Впоследствии Марсден рассказывал жене: Барэм «воспринял сообщение о крупной победе со спокойствием и невозмутимостью человека, которому перевалило за восемьдесят». Тем не менее он немедленно поднялся и прочитал доклад Коллингвуда, начинавшийся со слов о «невосполнимой утрате — гибели вице-адмирала лорда виконта Нельсона» и где только потом следовало сообщение об одержанной флотом победе. Дочитав доклад, Барэм сел за стол и не поднимался до пяти утра. Марсден тоже работал всю ночь, призвав на помощь всех «оказавшихся под рукой клерков и составляя с их помощью донесения королю, принцу Уэльскому, членам кабинета и лорд-мэру».

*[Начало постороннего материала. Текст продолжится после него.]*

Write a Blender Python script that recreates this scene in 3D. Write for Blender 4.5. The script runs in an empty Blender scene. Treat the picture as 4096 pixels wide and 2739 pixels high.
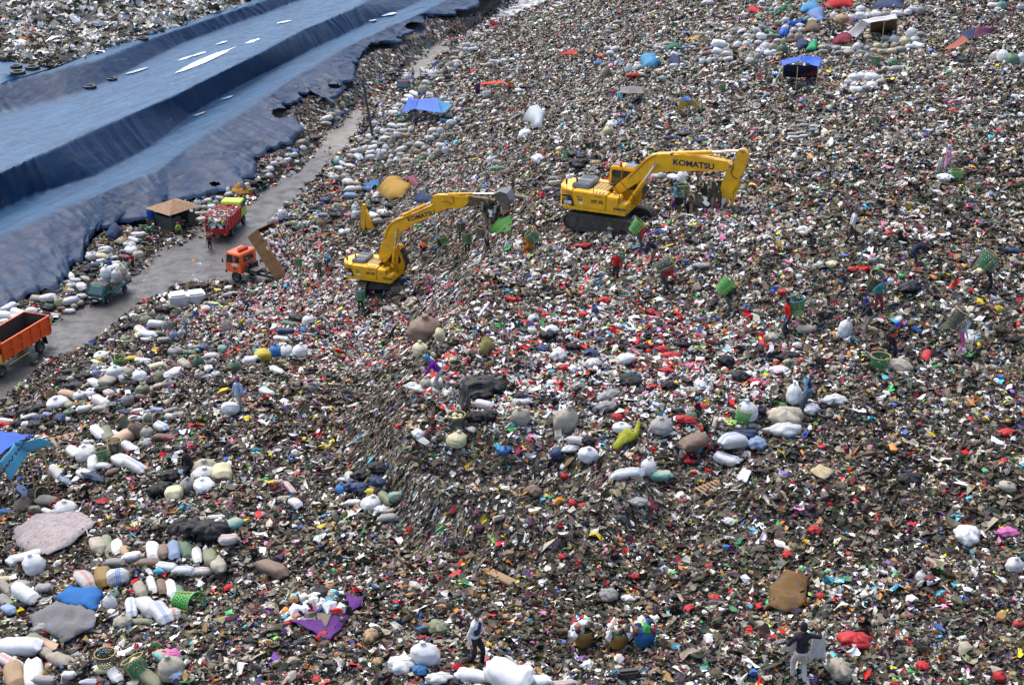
import bpy, bmesh, math, random
import numpy as np
from math import radians, sin, cos, tan, atan, atan2, pi, sqrt
from mathutils import Vector, Matrix, Euler
from mathutils.geometry import delaunay_2d_cdt

S = bpy.context.scene
COL = S.collection
random.seed(7); RNG = np.random.default_rng(11)

# ---------------------------------------------------------------- camera, sky, sun, exposure
CAMZ, FPX, PITCH = 46.0, 5461.0, 24.3
UC, VC = 2048.0, 1369.5
cd = bpy.data.cameras.new('camera'); cam = bpy.data.objects.new('camera', cd); COL.objects.link(cam)
cd.sensor_width = 36; cd.lens = 36 * FPX / 4096; cd.clip_end = 3000
cam.location = (0, 0, CAMZ); cam.rotation_euler = (radians(90 - PITCH), 0, 0)
S.camera = cam
W = bpy.data.worlds.new('World'); S.world = W; W.use_nodes = True
nt = W.node_tree; bg = nt.nodes['Background']; sky = nt.nodes.new('ShaderNodeTexSky')
sky.sky_type = 'NISHITA'; sky.sun_disc = False
SUN_EL, SUN_AZ = radians(58), radians(-35)      # the sun behind thin cloud, ahead of the camera to the side
sky.sun_elevation = SUN_EL; sky.sun_rotation = SUN_AZ; sky.dust_density = 4; sky.air_density = 1.0; sky.ozone_density = 1.0
nt.links.new(sky.outputs[0], bg.inputs[0]); bg.inputs[1].default_value = 0.15
sl = bpy.data.lights.new('sun', 'SUN'); sl.energy = .8; sl.angle = radians(45); sl.color = (1, 0.97, 0.92)
sun = bpy.data.objects.new('sun', sl); COL.objects.link(sun)
sun.rotation_euler = (pi / 2 - SUN_EL, 0, pi - SUN_AZ)
S.view_settings.view_transform = 'Standard'; S.view_settings.look = 'None'
S.view_settings.exposure = 1.3; S.view_settings.gamma = 1
S.cycles.max_bounces = 4; S.cycles.diffuse_bounces = 2; S.cycles.glossy_bounces = 2
S.cycles.transparent_max_bounces = 6; S.cycles.use_denoising = True; S.cycles.denoiser = 'OPENIMAGEDENOISE'; S.cycles.denoising_input_passes = 'RGB_ALBEDO_NORMAL'

# ---------------------------------------------------------------- numbers: noise, rays, helpers
def hash2(ix, iy, seed):
    n = (ix.astype(np.int64) * 374761393 + iy.astype(np.int64) * 668265263 + seed * 1442695041) & 0xffffffff
    n = ((n ^ (n >> 13)) * 1274126177) & 0xffffffff
    return ((n ^ (n >> 16)) & 0xffff) / 65535.0

def vnoise(x, y, seed=0):
    x = np.asarray(x, float); y = np.asarray(y, float)
    ix, iy = np.floor(x), np.floor(y); fx, fy = x - ix, y - iy
    fx = fx * fx * (3 - 2 * fx); fy = fy * fy * (3 - 2 * fy)
    a, b = hash2(ix, iy, seed), hash2(ix + 1, iy, seed)
    c, d = hash2(ix, iy + 1, seed), hash2(ix + 1, iy + 1, seed)
    return (a + (b - a) * fx) * (1 - fy) + (c + (d - c) * fx) * fy

def fbm(x, y, seed=0, oct=4):
    s, a, t = 0, 1.0, 0
    for i in range(oct):
        s = s + a * vnoise(x * 2 ** i, y * 2 ** i, seed + i * 17); t += a; a *= .55
    return s / t

CP, SP = cos(radians(PITCH)), sin(radians(PITCH))
def rays(u, v):
    u = np.asarray(u, float); v = np.asarray(v, float)
    x = (u - UC) / FPX; y = -(v - VC) / FPX
    d = np.stack([x, CP + y * SP, -SP + y * CP], -1)
    return d / np.linalg.norm(d, axis=-1, keepdims=True)

def at_h(u, v, h):
    d = rays(u, v); t = (h - CAMZ) / d[..., 2]
    return d[..., 0] * t, d[..., 1] * t

def project(p):
    x, y, z = p[0], p[1], p[2] - CAMZ
    depth = y * CP - z * SP; up = y * SP + z * CP
    return UC + FPX * x / depth, VC - FPX * up / depth, depth

# source-pixel coordinates of the enlarged views: view name -> (origin, scale)
VIEW = {}
for r in range(4):
    for c in range(4):
        VIEW['%d%d' % (r, c)] = (c * 1024, r * 685, 2.289 if r < 2 or (r == 2 and c < 3) else 1.3086)
VIEW['ex1'] = (1300, 780, 1.866); VIEW['ex2'] = (2200, 560, 1.5952); VIEW['trk'] = (800, 740, 2.0364)
VIEW['pik'] = (300, 900, 2.488); VIEW['dmp'] = (0, 1200, 2.49); VIEW['hut'] = (3000, 180, 3.35)
VIEW['top'] = (2950, 0, 1.7867); VIEW['ban'] = (0, 1680, 2.9875); VIEW['s'] = (0, 0, 1.0); VIEW['d'] = (0, 0, 1 / 1.7467)
def UV(view, x, y):
    o = VIEW[view]; return o[0] + x / o[2], o[1] + y / o[2]

# ---------------------------------------------------------------- the lie of the land
def L(view, pts):
    return [UV(view, *p) for p in pts]
# far edge and near edge of the haul road (height 0)
FAR = [(-500, 1500), (0, 1345)] + [(210, 1270), (332, 1222), (430, 1150), (524, 1100), (590, 1030), (650, 985), (721, 956), (830, 880), (930, 840), (1024, 772)] + \
    [(1155, 685), (1220, 620), (1286, 546), (1330, 502), (1395, 437), (1461, 406), (1548, 341), (1614, 271), (1701, 197), (1788, 153), (1854, 131), (1963, 57), (2060, -10), (2250, -130), (2420, -250)]
NEAR = [(-500, 1950), (0, 1650), (79, 1558), (131, 1484), (250, 1440), (380, 1390), (480, 1318), (568, 1231), (672, 1200), (742, 1150), (900, 1150), (1010, 1150), (1090, 1140), (1130, 1090), (1115, 1020), (1075, 930), (1100, 882), (1199, 816), (1251, 764), (1308, 695),
        (1373, 612), (1430, 560), (1461, 480), (1548, 415), (1592, 380), (1679, 332), (1758, 253), (1810, 200), (1898, 162), (2029, 85), (2200, 20), (2420, -80), (2700, -250)]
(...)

Получив послание Марсдена, король, по словам Джемса Харрисона, не заслуживающим, впрочем, особого доверия, воскликнул со слезами на своих «царственных» глазах: «Мы потеряли больше, нем приобрели!» По свидетельству же Марсдена, король, хоть и потрясенный новостью, «минут пять молчал». В официальном заявлении, переданном в адмиралтейство личным секретарем короля, говорилось: его величество глубоко, «больше, чем то можно выразить словами», скорбит по поводу гибели лорда Нельсона. Но далее упор в заявлении переносится на лорда Коллингвуда, которому король расточает самые неумеренные комплименты: «офицер безупречной доблести, взвешенные суждения, опытный, мудрый военачальник… чье поведение встречает полное одобрение и восхищение (его величества)… Прочувствованная манера, в которой он говорит о событиях того великого дня…и скромность, с которой он, отодвигая в тень себя самого, отдает должное героическому поведению своих подчиненных — отважных офицеров и матросов, — также вызвали у короля чувство глубокой признательности».

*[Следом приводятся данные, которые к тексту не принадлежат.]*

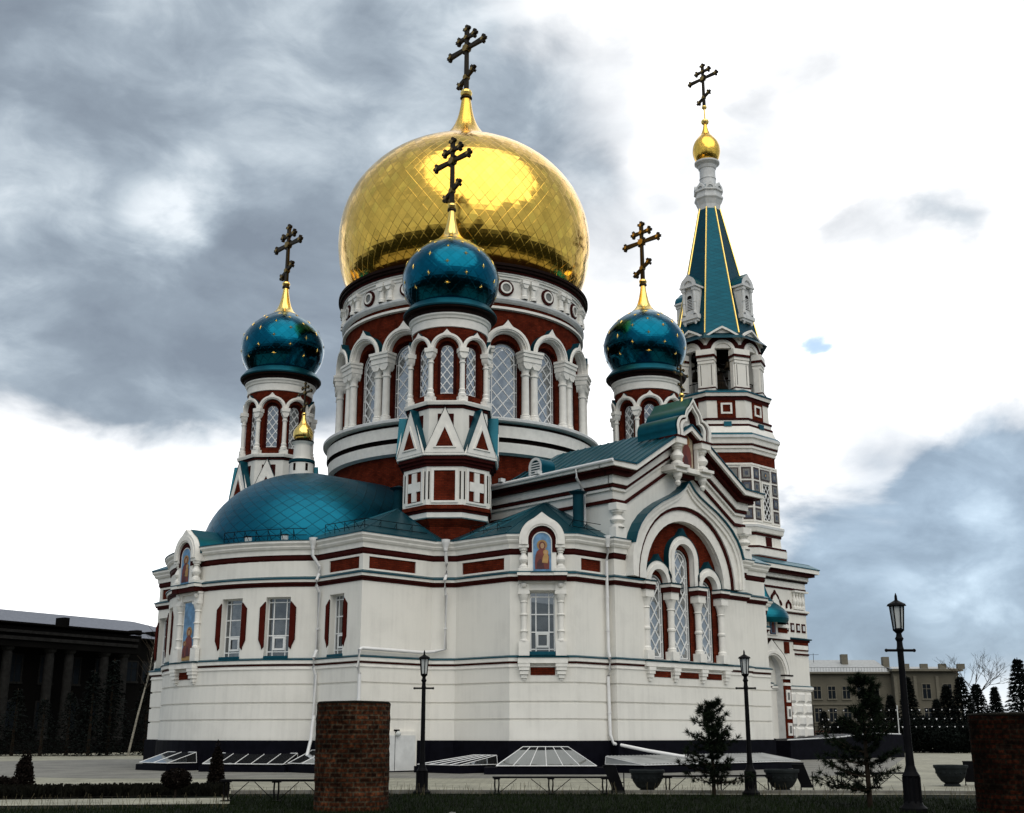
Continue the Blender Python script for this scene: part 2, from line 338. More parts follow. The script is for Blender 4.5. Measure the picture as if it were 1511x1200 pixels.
        if ends and not closed:
            mat = mats if isinstance(mats, str) else [x for x in mats if x][0]
            for a in (0, n - 1):
                pts = [(0, prof[0][1])] + list(prof) + [(0, prof[-1][1])]
                vs = [(path[a][0] + off[a][0] * o, path[a][1] + off[a][1] * o, z) for o, z in pts]
                f = list(range(len(vs))); s.add(vs, [f if a else f[::-1]], mat)
    def build(s, name, parent=None, loc=None, shade=None):
        me = bpy.data.meshes.new(name); me.from_pydata(s.v, [], s.f)
        for n in s.mats: me.materials.append(MATS[n])
        me.polygons.foreach_set('material_index', s.m); me.polygons.foreach_set('use_smooth', s.sm)
        uvl = me.uv_layers.new(name='UVMap'); dat = uvl.data; vv = s.v; li = 0
        flat = []
        for f, u in zip(s.f, s.uv):
            if u: flat.extend([c for p in u for c in p]); continue
            a, b, c = (Vector(vv[f[0]]), Vector(vv[f[1]]), Vector(vv[f[2]])); nn = (b - a).cross(c - a)
            if len(f) > 3 and nn.length < 1e-9: nn = (c - a).cross(Vector(vv[f[3]]) - a)
            if nn.length > 1e-12: nn.normalize()
            h = math.hypot(nn.x, nn.y)
            if h > .3:
                tx, ty = -nn.y / h, nn.x / h
                for i in f: flat.extend((vv[i][0] * tx + vv[i][1] * ty, vv[i][2]))
            else:
                for i in f: flat.extend((vv[i][0], vv[i][1]))
        uvl.uv.foreach_set('vector', flat)
        me.set_sharp_from_angle(angle=R(38)) if any(s.sm) else None
        me.validate(); me.update()
        o = bpy.data.objects.new(name, me); COL.objects.link(o)
        if parent: o.parent = parent
        if loc: o.location = loc
        return o
def tag(o, label=None, cat=None, group=None, kind=None):
    if label: o['label'] = label
    if cat: o['category'] = cat
    if group: o['group'] = group
    if kind: o['kind'] = kind
    return o
def empty(name, loc=(0, 0, 0), rz=0):
    o = bpy.data.objects.new(name, None); COL.objects.link(o); o.location = loc; o.rotation_euler = (0, 0, rz); o.empty_display_size = .3; return o
def copy_tree(o, parent=None, loc=None):
    c = o.copy(); COL.objects.link(c); c.parent = parent
    if loc is not None: c.location = loc
    for ch in list(o.children): copy_tree(ch, c)
    return c
def plane(o, t, n=None):
    """frame on a wall: origin, horizontal tangent; outward normal is t turned right (t x up)"""
    o = Vector(o); t = Vector(t).normalized(); nn = Vector((t.y, -t.x, 0)) if n is None else Vector(n)
    return lambda x, z, d=0.: (o.x + t.x * x - nn.x * d, o.y + t.y * x - nn.y * d, o.z + z)
def facing(az, r, c=(0, 0), z=0):
    """frame on a wall facing azimuth az, r from the axis c; x runs to the viewer's right"""
    n = Vector((cos(az), sin(az), 0)); t = Vector((-sin(az), cos(az), 0))
    o = Vector((c[0] + n.x * r, c[1] + n.y * r, z))
    return lambda x, zz, d=0.: (o.x + t.x * x - n.x * d, o.y + t.y * x - n.y * d, o.z + zz)
def cyl(r, c=(0, 0), a0=0.):
    return lambda x, z, d=0.: (c[0] + (r - d) * cos(a0 + x / r), c[1] + (r - d) * sin(a0 + x / r), z)

def h_top(h, x):
    k = h['k']; dx = min(abs(x - h['x']), h['w'])
    if k == 'rect': return h['zt']
    if k == 'arch': return h['zt'] + math.sqrt(max(0, h['w'] ** 2 - dx ** 2))
    return h['zt'] + math.sqrt(max(0, h['w'] ** 2 - dx ** 2))
def h_bot(h, x):
    if h['k'] == 'circ': return h['zt'] - math.sqrt(max(0, h['w'] ** 2 - (x - h['x']) ** 2))
    return h['zb']
def hole(x, w, zb, zt, k='rect', depth=.3, mat=None): return dict(x=x, w=w, zb=zb, zt=zt, k=k, depth=depth, mat=mat)
def h_xs(h):
    if h['k'] == 'rect': return [h['x'] - h['w'], h['x'] + h['w']]
    return [h['x'] - h['w'] * cos(PI * i / 16) for i in range(17)]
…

Вопреки (как обычно) отцу и явно преувеличивая меру реальной близости к павшему герою, принц Уэльский оплакивал Нельсона как «величайшего человека, каким может похвастать Англия». К немалому раздражению отца, напомнившего ему о традиции, не позволяющей наследнику престола присутствовать на похоронах подданного его величества, если только покойный не принадлежал к королевской семье, принц во всеуслышание заявил о намерении не только почтить своим присутствием траурную церемонию, но и выступить на ней главным лицом.
62
Капитан Харди, ранее, по словам капитана Блэквуда, «высказывавшийся по разным поводам более откровенно, чем того хотела бы леди Гамильтон», и находивший леди Нельсон «одной из лучших в мире женщин», вернулся с этими реликвиями к себе домой, откуда писал леди Гамильтон: «Перед смертью наш дорогой лорд просил меня заботиться о Вас. Его слова я не забуду никогда, и отныне Ваши желания для меня закон… В моем распоряжении имеются пряди его волос, медальоны, кольца, булавка от галстука, а также все изображения Вашей светлости — в отдельной коробке. Все это будет доставлено Вам лично». Что касается сюртука, то претендовать на него мог бы брат Нельсона Уильям. Его жена писала леди Гамильтон: «С точки зрения права не может быть сомнения в том, кому именно принадлежит сия бесценная реликвия, и, разумеется, самым большим желанием моего мужа, как и сына, тоже с большим волнением говорившего об этом, было бы сохранить эту вещь как память… Тем не менее, оставляя в стороне все переживания, мой муж готов, хоть и с тяжелым сердцем, расстаться с нею, при условии, что Вы гарантируете в будущем ее передачу наследнику титула». Оказавшись по прошествии времени в тяжелом материальном положении, леди Гамильтон продала сюртук своему другу, олдермену Джошуа Смиту. В июне 1845 года сэр Николас Харрис Нельсон, редактор сборника писем и военных донесений адмирала, снесся со вдовой олдермена, и та продала ему сюртук за сто пятьдесят фунтов. Узнав об этом, принц-консорт сам заплатил названную сумму и передал сюртук в Гринвичский госпиталь.